⟨
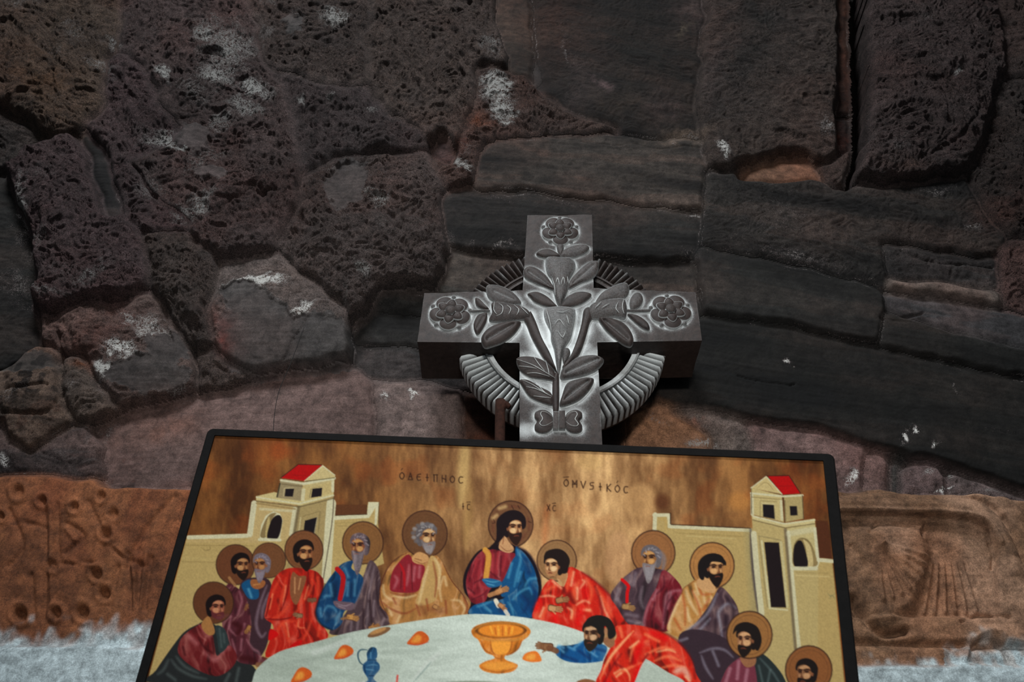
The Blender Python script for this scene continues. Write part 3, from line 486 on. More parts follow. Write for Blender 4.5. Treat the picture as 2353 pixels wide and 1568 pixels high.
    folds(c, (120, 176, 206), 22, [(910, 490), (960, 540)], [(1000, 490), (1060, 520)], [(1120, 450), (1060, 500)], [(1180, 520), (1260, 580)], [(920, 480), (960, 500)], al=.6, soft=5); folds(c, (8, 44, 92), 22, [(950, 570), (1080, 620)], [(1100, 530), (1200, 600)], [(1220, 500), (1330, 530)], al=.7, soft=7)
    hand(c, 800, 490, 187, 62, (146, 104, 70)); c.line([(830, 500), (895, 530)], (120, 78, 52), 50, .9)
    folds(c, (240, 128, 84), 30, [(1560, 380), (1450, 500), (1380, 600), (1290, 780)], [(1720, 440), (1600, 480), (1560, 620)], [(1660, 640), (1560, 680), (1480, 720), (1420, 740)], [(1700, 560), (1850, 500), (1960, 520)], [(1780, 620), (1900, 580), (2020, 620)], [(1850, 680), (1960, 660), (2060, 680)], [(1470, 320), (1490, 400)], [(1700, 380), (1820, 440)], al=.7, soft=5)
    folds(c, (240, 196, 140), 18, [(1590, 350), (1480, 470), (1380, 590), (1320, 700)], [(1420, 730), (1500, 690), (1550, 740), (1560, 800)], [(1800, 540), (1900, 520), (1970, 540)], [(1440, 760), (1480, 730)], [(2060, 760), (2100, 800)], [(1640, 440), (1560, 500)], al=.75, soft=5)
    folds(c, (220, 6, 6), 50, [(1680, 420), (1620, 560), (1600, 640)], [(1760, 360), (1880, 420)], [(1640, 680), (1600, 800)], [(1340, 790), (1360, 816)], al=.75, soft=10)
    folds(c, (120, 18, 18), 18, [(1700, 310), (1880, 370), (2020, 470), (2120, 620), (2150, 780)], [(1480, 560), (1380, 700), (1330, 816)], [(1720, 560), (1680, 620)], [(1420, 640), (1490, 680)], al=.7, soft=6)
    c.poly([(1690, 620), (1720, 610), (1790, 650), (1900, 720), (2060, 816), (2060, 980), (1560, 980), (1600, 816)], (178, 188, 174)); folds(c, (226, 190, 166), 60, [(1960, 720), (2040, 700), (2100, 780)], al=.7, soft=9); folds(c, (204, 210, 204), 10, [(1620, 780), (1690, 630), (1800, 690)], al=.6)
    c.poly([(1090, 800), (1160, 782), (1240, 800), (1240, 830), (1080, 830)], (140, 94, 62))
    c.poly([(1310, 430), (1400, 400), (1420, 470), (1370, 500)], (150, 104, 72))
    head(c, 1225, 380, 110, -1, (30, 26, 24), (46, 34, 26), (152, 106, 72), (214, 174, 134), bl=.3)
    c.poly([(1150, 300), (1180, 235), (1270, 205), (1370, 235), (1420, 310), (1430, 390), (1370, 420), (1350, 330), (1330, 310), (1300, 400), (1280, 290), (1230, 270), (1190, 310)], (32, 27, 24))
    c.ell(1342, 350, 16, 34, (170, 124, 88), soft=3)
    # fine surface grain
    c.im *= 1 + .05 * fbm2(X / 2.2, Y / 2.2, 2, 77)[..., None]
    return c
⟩
⟨
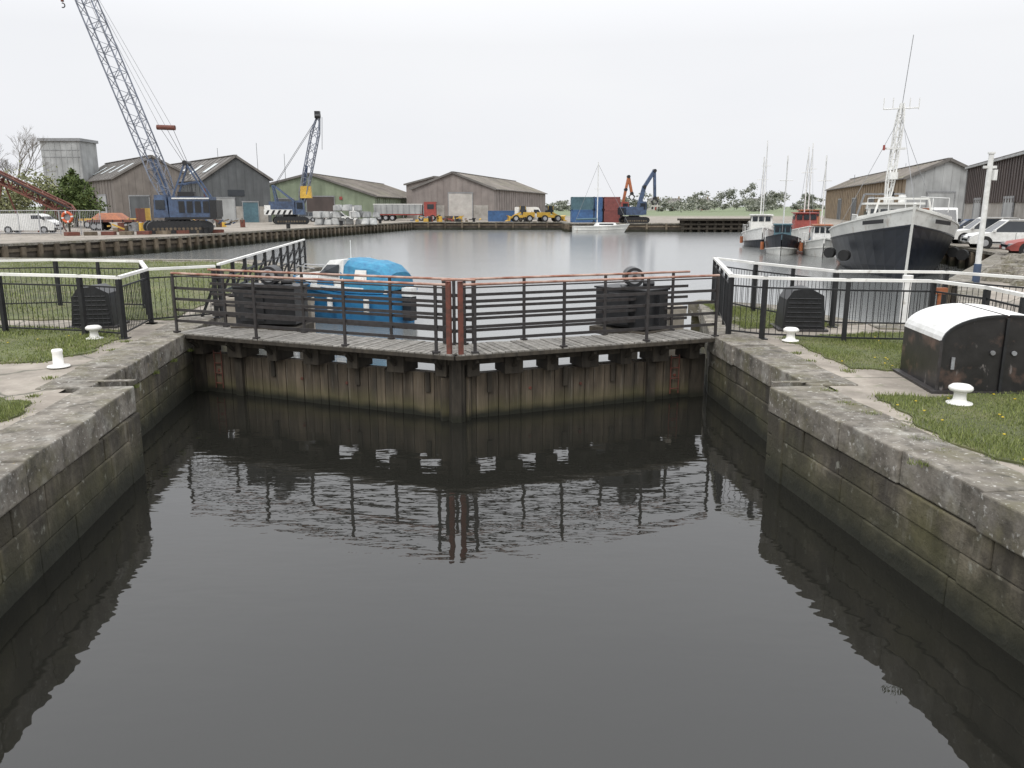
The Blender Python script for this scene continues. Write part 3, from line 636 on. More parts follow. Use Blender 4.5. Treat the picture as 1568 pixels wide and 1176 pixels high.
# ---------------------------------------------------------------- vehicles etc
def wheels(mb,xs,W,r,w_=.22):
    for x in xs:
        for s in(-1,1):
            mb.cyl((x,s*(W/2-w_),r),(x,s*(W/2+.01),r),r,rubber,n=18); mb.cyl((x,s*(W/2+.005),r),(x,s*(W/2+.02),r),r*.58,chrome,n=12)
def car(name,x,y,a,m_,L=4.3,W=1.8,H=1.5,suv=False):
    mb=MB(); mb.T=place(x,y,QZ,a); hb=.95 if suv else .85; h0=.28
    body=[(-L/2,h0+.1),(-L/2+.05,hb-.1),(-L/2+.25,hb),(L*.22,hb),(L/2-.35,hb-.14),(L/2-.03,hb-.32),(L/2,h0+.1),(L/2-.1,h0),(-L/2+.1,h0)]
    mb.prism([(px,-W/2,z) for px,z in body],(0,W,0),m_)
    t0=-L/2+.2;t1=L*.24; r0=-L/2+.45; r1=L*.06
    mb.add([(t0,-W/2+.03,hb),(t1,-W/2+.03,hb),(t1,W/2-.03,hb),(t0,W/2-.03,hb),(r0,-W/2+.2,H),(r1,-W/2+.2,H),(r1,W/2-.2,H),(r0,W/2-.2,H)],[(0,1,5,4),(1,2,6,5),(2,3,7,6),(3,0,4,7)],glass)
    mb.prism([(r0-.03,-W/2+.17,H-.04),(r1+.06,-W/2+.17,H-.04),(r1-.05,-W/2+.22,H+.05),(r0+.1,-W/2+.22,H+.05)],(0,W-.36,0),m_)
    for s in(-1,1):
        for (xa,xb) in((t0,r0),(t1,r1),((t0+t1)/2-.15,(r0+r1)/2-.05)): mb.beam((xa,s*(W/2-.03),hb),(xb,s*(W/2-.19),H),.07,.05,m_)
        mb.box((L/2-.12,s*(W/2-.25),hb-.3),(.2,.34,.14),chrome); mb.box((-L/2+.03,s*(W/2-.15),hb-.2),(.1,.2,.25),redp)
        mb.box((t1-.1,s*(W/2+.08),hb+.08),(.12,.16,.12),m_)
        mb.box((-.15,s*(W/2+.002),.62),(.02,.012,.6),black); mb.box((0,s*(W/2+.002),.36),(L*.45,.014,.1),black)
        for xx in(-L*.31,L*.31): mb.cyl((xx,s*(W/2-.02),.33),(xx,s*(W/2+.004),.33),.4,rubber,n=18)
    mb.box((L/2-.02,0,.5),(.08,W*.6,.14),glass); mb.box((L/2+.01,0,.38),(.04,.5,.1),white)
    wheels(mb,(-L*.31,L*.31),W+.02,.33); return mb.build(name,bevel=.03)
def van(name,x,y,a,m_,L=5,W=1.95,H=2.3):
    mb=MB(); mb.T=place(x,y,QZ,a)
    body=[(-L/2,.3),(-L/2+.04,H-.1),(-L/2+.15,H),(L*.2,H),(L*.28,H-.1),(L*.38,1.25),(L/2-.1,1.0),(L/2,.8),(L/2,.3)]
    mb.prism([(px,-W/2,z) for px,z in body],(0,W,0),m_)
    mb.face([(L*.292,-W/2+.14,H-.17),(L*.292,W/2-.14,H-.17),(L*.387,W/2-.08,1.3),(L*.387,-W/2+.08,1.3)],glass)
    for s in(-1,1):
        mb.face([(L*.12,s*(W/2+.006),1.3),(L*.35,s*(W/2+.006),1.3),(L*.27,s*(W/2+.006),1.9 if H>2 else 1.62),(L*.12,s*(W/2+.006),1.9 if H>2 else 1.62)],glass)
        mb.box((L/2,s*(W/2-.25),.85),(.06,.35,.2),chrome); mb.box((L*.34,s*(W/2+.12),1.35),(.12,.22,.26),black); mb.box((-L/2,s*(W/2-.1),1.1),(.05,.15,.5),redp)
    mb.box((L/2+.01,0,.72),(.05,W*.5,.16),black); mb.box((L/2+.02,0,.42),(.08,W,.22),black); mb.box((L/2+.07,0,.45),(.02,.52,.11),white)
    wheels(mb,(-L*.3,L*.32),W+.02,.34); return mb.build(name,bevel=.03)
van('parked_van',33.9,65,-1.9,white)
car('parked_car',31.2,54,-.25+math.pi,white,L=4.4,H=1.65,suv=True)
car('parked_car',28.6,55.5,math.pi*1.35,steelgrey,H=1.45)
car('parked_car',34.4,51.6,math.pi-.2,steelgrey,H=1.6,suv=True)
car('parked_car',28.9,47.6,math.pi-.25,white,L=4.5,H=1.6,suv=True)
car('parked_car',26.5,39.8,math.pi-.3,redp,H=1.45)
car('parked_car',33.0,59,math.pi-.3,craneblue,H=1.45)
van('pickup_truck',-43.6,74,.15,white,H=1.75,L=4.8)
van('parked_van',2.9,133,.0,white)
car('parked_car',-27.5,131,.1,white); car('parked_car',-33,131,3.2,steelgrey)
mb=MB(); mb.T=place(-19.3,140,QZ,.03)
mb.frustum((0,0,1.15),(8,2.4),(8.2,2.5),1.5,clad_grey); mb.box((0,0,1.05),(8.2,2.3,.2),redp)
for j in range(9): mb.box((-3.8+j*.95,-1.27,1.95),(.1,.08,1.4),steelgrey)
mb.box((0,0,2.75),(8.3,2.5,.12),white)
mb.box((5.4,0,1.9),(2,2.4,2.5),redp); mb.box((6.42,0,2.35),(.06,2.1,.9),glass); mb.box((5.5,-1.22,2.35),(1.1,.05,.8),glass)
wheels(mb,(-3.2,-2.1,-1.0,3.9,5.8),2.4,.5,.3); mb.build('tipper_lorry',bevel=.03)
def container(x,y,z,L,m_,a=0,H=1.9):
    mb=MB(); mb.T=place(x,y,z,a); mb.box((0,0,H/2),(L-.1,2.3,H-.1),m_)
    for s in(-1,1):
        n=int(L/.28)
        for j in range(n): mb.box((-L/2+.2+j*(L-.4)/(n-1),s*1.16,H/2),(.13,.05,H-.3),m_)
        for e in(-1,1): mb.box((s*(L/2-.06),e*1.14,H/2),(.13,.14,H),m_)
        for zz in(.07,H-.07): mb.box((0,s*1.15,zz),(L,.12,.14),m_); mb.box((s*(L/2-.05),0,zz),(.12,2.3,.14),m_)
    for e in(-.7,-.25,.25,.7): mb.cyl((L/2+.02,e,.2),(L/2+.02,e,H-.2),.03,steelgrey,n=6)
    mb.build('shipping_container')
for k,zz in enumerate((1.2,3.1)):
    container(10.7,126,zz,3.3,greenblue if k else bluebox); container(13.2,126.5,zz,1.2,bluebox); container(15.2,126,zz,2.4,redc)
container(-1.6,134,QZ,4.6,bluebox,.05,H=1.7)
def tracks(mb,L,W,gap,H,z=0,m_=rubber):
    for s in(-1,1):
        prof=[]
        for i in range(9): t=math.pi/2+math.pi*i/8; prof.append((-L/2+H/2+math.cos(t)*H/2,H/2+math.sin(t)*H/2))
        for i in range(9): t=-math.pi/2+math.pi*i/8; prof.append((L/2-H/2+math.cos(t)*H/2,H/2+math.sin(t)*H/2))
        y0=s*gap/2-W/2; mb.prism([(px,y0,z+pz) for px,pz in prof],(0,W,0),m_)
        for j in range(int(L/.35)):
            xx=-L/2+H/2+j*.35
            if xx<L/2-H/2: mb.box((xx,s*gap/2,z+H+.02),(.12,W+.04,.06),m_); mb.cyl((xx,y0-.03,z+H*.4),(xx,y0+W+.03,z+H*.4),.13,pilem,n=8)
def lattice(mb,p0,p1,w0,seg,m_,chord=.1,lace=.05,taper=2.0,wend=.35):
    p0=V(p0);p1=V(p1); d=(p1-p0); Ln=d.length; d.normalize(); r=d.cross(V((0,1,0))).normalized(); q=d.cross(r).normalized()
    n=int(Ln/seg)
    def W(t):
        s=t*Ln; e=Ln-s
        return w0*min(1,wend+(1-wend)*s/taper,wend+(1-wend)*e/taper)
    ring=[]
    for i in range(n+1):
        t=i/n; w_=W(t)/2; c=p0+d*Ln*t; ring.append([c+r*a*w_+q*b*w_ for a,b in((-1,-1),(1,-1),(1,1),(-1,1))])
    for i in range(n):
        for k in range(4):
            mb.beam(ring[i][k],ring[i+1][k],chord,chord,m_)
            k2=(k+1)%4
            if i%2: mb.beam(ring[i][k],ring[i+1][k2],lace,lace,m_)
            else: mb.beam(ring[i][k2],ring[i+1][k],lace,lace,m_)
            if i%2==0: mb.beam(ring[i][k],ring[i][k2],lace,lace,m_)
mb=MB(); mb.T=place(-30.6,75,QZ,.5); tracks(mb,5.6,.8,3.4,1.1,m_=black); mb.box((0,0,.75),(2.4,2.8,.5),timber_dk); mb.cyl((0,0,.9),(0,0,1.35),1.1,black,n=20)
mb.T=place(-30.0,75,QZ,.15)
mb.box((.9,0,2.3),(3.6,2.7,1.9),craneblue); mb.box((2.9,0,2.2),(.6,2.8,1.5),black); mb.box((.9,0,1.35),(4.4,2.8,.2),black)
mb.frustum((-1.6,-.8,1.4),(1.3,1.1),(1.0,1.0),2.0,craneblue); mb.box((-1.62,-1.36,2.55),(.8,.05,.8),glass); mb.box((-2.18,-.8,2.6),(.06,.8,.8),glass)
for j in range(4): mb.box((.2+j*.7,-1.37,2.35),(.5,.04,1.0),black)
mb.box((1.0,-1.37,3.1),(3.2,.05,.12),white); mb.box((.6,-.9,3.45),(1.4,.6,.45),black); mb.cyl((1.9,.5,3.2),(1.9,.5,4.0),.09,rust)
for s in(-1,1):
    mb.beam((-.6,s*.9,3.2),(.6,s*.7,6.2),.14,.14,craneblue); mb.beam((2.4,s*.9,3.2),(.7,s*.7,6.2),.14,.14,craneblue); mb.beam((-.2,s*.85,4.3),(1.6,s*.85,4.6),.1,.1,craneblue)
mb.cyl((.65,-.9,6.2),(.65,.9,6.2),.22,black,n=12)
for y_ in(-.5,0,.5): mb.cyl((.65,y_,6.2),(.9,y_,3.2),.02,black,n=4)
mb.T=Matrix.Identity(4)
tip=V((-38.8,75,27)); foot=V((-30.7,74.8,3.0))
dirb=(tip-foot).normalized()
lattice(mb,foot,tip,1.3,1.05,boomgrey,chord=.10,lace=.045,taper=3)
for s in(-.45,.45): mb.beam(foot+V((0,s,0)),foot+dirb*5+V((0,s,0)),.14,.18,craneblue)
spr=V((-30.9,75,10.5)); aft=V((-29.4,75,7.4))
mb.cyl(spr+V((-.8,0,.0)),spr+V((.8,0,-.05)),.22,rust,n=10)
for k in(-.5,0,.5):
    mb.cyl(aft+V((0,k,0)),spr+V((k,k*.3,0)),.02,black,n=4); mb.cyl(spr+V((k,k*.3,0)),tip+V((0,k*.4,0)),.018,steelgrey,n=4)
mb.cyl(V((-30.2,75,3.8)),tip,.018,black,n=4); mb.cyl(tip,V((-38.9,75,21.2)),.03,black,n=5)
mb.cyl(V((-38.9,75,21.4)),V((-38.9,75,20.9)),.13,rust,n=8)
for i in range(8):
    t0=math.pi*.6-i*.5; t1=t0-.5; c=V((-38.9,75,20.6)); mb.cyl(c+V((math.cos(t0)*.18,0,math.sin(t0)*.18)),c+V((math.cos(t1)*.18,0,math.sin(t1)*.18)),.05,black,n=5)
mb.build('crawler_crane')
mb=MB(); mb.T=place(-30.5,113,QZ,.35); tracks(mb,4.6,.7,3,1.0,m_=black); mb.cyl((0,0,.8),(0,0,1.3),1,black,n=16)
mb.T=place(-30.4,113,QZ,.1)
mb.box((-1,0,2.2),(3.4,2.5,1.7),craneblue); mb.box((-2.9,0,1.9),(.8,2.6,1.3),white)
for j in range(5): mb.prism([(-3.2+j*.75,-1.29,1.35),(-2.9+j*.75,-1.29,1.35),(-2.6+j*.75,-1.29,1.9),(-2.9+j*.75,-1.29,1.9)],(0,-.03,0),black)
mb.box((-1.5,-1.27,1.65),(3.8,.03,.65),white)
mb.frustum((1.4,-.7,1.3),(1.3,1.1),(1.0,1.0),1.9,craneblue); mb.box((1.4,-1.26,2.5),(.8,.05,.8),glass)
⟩
▶ Requirements
Say how many lines above hold the word "scene", giving only the count.

▶ Exercise output
2